Une rapide pause pas forcément méritée, et les membres de Bloc Party reviennent avec un "Signs" modifié et, disons-le, complètement bâclé. Étrange. S'en suivent un peu brièvement "Team A" et "Ares", les deux titres arrivant au moment opportun pour enfoncer le clou. Et c'est alors que Gordon Moakes, débarrassé de sa basse, commence à envoyer un bon beat electro au clavier. Kele Okereke décide d'innover pendant l'intro à peine reconnaissable de "Flux", en entonnant les paroles de "We Found Love" de Rihanna... Les deux morceaux se confondent à merveille en un seul, avant que le titre originel ne soit joué péniblement. Et pendant ce temps, toujours cette impossibilité de ne pas bouger son cul à l'écoute du très gros son déversé par le groupe : dansant et sans artifices.
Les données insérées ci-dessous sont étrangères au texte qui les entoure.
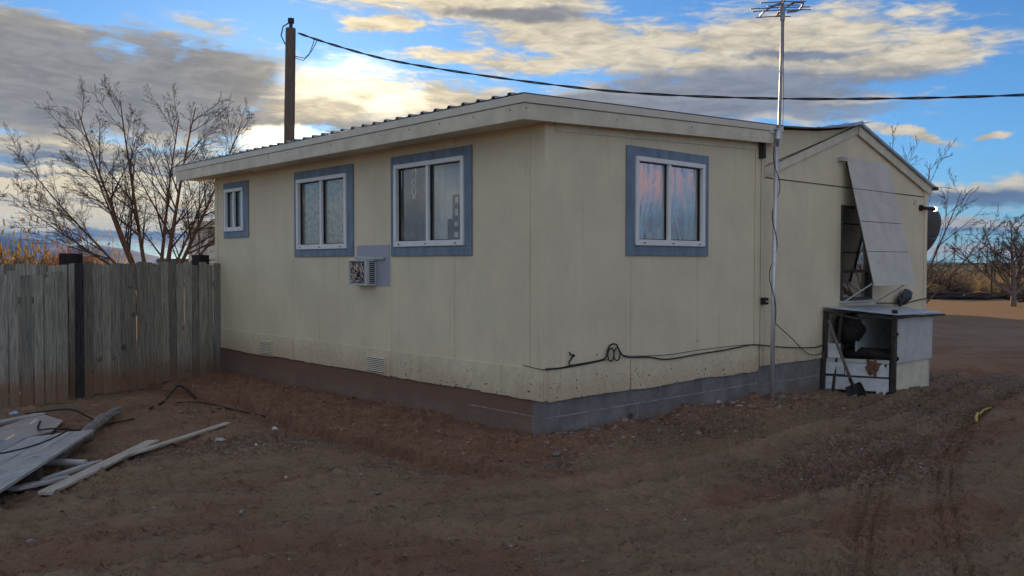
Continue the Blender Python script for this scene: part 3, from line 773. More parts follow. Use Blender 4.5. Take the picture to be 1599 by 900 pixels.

Les musiciens disparaissent à nouveau pendant un laps de temps avant de mettre l'estocade pour le rappel. Okereke fait un immense plaisir au public en lui offrant "This Modern Love" et le "Helicopter" que réclamait mon voisin en hurlant, depuis un moment déjà : morceau pour achever les esprits, puissant et brillamment exécuté par la troupe. Et c'en est terminé, après une petite heure et demie de set, intensive néanmoins. Le groupe a cessé de déployer cette armada de sons irrésistibles et une énergie considérable ; les quatre saluent l'assemblée, toujours avec cette attitude discrète et polie, pleine de sourires et si plaisante à voir. Le chanteur brandit même un drapeau mexicain avant de sortir : emblème qu'on lui a lancé sur scène, sans doute de contrefaçon car ressemblant plus à l'étendard italien qu'autre chose...


Le moins que l'on puisse dire, c'est que le spectacle a été au rendez-vous. La fougue, la bonne humeur, les moments calmes et doux également. Au final, ce concert montre très clairement que Bloc Party veut retourner à ses racines, et que Four est sans conteste une œuvre bâtie pour la scène. J'en veux pour preuve la quasi-absence (très regrettable, d'ailleurs) de titres issus de A Weekend in the City ; à l'exception faite de "Song for Clay" et "Hunting for Witches", bizarrement les deux titres les plus remuants de l'album... Kele Okereke s'impose quant à lui en véritable frontman de renom. Son aisance sur scène et l'assurance qu'il a acquise font de lui un chanteur diablement charismatique, alternant phases rappées, seul au micro, et urgence punk armé de sa Telecaster. Il y a quelque chose de Tricky en lui, dans la manière de se mouvoir, avec beaucoup de sensualité et de classe. J'ai presque envie de parler d'un hybride scénique absolument inimaginable, quelque part entre Joe Strummer et Prince. Son sourire si communicatif apporte énormément de chaleur sur scène, et heureusement ; sinon, ce serait presque le vide.
En ce qui concerne la prestation du groupe, ce dernier rend une copie tout à fait honorable. Bien que certains morceaux aient été proposés à la va-vite, et que l'on puisse regretter un certain manque de variété dans le choix des titres (très peu de titres electro, par exemple, comme si les membres du groupe n'assumaient plus Intimacy) ; cela montre néanmoins la construction progressive d'un bon petit répertoire qui commence à offrir au groupe de nombreuses possibilités. Reste à savoir si le groupe s'est contenté du strict minimum, ou s'il regorge encore de nombreuses ressources... Quoiqu'il en soit, Bloc Party arrive sans aucun problème à émerveiller, attirer et surprendre. Et c'est encore plus évident, dans une enceinte aussi propice à la communion avec le public. À l'ancienne. Aux quatre Londoniens, désormais, de s'émanciper, et de suivre le chemin ambitieux des icônes post-punk qu'on leur a trop souvent accusés de plagier. Ce soir-là, à Mexico, j'ai eu la preuve dont je n'ai jamais douté, que Bloc Party avait bel et bien une identité, une âme, une singularité qui rappelle les plus grands, au terme de ce show si naturel. Et j'espère qu'un jour, on s'en rendra suffisamment compte.